Cuento esto de los perros, porque hay uno de vecino muy llorón, en las mañanas interrumpe mis sueños, muy de madrugada, como a las siete de la mañana. Le he hecho al Ampudia que todos llevamos dentro y salgo a la terraza para indagar de dónde demonios viene el chillido, y los ladridos, y a qué vecino pertenece para enviarle a los defensores de Perros, a que ponga orden: o suelta al perrito que debe tener amarrado, o lo apapacha y le da de comer, porque debe tener hambre. Joel, que labora en mi casa y a veces le hace de investigador, busca esos ladridos muy temprano. Llevamos dos días y aún no lo detectamos.
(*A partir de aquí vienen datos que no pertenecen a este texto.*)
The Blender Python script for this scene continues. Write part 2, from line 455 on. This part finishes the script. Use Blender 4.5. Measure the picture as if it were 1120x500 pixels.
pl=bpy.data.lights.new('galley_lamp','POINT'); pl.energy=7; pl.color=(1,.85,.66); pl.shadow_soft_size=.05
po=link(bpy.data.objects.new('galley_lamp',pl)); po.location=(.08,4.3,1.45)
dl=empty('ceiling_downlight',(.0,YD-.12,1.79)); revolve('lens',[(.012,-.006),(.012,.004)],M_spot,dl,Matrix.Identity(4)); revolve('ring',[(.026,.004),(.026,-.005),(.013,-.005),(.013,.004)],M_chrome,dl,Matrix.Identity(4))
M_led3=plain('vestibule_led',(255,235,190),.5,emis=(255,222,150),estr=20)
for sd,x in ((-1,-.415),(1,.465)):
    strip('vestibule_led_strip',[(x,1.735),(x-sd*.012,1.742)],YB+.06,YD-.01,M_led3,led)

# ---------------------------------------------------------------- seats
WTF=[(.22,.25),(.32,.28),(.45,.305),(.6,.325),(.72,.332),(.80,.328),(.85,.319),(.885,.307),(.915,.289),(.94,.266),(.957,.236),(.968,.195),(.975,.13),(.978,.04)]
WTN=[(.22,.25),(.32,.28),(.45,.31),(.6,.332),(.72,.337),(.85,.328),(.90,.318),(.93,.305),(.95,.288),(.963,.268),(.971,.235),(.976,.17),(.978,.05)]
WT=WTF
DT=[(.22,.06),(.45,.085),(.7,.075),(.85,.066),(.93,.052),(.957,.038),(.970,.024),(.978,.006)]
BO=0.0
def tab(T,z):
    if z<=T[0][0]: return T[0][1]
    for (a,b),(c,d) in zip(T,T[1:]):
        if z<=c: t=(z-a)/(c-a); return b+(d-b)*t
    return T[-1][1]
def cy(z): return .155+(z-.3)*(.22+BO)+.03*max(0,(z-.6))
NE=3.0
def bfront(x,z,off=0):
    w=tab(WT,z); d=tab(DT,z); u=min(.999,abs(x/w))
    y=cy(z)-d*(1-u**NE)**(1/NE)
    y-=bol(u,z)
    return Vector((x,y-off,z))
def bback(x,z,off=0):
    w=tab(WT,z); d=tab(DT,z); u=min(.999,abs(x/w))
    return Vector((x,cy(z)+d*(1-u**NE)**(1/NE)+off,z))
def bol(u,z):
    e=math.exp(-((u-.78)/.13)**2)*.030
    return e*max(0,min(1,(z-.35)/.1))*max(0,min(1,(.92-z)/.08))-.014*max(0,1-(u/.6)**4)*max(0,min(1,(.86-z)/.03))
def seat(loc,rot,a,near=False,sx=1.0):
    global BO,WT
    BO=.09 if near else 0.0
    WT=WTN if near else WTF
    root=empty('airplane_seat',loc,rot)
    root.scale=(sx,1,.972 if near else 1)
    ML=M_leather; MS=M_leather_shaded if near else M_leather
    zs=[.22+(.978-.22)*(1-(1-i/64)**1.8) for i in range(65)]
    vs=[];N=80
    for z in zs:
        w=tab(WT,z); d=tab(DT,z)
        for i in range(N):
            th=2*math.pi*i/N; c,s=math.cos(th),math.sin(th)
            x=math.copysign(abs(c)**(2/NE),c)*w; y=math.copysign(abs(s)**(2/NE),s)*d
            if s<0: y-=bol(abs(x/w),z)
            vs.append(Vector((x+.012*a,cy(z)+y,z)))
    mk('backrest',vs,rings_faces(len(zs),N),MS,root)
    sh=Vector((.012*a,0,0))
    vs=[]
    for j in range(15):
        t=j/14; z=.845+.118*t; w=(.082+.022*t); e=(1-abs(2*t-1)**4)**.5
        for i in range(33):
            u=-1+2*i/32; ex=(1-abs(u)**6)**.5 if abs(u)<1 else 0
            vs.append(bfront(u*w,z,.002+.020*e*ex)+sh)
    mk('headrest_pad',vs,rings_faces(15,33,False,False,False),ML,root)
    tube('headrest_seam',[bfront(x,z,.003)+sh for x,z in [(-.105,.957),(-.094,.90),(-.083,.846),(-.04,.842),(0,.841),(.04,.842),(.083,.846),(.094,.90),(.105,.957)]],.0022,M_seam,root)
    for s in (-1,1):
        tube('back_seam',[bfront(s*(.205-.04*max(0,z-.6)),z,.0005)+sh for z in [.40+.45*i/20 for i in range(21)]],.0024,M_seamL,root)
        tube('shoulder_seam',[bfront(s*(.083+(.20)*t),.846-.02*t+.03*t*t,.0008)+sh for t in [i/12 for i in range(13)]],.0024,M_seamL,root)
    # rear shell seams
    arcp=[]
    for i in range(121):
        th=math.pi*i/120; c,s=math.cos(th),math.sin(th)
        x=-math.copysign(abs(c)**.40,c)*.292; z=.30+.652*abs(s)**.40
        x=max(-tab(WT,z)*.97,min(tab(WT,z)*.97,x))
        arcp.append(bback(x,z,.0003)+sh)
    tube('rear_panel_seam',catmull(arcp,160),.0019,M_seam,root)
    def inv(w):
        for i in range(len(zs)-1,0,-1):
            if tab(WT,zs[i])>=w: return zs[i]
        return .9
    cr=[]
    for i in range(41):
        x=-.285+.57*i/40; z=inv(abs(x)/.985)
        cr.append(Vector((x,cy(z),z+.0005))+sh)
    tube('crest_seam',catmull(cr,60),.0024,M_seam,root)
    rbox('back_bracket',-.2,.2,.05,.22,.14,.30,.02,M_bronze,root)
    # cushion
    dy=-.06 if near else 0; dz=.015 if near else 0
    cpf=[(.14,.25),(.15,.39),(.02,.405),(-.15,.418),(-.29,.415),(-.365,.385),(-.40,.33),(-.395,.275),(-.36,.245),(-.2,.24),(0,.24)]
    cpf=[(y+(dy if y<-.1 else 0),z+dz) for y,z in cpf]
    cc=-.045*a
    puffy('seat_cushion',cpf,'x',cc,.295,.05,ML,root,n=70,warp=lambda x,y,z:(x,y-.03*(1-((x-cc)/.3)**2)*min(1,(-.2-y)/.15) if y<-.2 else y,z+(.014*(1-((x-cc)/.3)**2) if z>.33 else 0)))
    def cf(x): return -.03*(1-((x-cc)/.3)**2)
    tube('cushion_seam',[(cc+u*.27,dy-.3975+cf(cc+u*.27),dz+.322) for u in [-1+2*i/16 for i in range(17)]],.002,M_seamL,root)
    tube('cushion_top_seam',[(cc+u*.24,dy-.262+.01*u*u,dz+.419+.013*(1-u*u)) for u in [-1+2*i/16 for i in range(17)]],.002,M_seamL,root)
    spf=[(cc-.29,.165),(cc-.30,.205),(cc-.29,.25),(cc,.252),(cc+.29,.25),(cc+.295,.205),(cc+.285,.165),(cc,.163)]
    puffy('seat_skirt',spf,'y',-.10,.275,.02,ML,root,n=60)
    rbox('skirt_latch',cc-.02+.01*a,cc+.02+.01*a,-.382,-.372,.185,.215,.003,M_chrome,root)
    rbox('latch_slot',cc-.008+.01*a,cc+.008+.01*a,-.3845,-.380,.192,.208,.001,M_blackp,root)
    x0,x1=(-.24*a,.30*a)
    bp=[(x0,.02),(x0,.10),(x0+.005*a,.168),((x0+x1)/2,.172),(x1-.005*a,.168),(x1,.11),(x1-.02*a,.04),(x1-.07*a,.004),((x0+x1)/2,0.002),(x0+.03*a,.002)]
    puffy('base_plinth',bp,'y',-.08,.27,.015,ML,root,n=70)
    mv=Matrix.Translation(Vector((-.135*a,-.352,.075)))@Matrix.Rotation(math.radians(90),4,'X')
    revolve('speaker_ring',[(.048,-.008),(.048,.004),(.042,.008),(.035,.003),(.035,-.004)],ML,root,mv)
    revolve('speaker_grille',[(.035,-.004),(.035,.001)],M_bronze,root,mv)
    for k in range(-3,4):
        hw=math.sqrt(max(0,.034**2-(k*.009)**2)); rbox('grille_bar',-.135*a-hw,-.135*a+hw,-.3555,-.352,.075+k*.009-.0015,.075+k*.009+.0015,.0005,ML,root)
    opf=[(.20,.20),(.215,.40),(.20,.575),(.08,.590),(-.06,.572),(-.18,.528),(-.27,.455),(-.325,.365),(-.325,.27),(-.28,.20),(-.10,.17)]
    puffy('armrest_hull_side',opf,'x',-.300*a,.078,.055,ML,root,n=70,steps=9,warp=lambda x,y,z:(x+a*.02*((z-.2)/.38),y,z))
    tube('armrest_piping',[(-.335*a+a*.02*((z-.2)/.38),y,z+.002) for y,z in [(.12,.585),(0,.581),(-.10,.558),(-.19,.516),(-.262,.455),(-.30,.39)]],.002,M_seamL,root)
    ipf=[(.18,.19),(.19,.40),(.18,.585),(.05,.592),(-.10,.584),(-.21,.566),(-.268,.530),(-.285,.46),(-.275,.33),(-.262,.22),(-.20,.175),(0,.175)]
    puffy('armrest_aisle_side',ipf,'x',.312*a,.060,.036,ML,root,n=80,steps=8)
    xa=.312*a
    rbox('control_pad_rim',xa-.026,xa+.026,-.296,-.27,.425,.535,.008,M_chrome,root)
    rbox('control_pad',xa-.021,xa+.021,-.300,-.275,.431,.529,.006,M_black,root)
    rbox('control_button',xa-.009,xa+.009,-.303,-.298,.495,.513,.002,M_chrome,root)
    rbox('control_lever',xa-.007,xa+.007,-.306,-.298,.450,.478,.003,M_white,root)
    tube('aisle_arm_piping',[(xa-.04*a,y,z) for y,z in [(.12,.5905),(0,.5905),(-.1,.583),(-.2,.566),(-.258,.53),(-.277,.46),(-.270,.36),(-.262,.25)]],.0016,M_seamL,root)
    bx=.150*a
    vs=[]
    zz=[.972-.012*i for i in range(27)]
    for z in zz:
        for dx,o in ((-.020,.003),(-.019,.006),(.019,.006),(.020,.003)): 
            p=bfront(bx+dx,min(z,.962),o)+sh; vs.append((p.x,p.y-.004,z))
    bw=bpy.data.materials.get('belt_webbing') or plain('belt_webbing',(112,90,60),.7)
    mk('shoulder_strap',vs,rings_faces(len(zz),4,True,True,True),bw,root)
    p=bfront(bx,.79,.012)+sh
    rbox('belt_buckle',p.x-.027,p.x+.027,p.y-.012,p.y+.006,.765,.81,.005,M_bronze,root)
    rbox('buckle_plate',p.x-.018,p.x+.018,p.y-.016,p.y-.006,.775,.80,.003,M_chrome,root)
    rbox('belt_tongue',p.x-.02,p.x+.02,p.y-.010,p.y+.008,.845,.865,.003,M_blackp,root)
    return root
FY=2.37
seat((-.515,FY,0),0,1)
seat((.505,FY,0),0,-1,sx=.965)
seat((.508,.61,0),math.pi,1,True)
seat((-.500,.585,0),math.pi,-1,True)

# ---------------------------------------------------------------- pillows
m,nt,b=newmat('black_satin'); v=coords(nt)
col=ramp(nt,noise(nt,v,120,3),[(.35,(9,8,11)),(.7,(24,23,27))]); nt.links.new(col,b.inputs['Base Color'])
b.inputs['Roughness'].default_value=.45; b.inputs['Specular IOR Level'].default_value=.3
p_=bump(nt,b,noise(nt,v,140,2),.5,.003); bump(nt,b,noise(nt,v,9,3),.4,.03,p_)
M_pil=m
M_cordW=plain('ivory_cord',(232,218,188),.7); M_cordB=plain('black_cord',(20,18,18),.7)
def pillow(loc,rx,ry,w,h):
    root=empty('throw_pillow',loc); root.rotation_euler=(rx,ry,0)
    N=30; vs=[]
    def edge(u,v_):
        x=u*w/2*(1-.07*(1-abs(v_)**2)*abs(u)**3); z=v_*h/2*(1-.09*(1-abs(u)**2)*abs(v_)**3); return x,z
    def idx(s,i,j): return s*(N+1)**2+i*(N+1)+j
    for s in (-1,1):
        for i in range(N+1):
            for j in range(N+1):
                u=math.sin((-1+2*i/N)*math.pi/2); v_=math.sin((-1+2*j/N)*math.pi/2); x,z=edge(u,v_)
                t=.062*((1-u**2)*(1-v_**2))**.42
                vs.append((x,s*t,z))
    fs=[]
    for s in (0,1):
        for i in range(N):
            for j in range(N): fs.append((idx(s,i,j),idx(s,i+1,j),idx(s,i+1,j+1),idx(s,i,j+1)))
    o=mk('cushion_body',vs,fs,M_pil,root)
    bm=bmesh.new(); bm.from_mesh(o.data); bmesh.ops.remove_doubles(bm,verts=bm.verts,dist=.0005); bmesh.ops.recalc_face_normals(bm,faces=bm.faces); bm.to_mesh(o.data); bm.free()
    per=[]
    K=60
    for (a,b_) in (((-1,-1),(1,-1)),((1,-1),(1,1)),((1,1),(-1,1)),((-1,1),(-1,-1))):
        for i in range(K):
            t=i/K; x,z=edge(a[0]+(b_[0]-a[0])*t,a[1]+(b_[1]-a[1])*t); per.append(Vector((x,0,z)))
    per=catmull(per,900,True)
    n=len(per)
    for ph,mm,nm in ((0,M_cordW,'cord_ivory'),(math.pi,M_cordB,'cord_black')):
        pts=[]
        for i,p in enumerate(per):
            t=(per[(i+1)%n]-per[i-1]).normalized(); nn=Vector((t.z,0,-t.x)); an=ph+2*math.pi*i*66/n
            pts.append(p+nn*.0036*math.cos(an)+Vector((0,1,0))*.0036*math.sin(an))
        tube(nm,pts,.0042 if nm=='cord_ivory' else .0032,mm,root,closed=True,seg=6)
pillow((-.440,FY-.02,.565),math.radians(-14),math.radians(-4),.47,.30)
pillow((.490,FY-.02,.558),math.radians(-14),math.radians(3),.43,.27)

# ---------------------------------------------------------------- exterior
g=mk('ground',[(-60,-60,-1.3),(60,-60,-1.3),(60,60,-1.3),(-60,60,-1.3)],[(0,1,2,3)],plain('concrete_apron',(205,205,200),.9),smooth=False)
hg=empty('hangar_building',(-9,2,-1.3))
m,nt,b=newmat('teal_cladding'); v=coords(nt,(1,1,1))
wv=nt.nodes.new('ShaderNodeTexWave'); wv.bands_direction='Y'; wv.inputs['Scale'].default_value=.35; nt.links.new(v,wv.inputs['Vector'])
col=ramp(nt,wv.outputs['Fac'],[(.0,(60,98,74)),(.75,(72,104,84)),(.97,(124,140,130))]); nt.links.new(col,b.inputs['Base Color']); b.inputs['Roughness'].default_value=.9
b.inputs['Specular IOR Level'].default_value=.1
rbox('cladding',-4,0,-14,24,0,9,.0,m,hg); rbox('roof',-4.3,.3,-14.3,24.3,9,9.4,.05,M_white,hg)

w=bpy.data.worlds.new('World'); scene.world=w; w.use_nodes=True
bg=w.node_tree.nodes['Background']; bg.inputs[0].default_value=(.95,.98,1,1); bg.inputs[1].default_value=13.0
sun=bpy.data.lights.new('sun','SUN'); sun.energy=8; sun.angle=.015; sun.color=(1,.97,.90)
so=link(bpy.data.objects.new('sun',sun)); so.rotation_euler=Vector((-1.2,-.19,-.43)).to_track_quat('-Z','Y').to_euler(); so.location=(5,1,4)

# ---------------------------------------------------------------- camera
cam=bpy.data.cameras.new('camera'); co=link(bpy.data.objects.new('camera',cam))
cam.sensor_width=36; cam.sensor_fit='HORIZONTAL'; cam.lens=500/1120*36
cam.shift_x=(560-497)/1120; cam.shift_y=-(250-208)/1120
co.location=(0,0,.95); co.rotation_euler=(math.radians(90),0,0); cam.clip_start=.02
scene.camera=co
Mi GPS no da para mucho, llamaré a Karina, que los olfatea, para que venga por él y se lo lleve a comer y le diga al dueño o dueña que, o lo cuida o lo entrega a una perrera. Me ocurre lo que le ocurrió al personaje del libro de J.J. Armas, Réquiem habanero por Fidel, que narró algo similar. Va:

“Hace días que el perro del vecino no deja de llorar. Como si a cada momento doblara a muerto. Una vez le pregunté al hombre por qué lloraba tanto su perro y me dijo que no era perro sino perra, que no lloraba, que cantaba.

—¿Y cómo se llama?—, le dije, por salir del paso, por preguntarle algo cómodo.

—¿Y cómo va a ser? Como la soprano más bella del mundo. María Callas.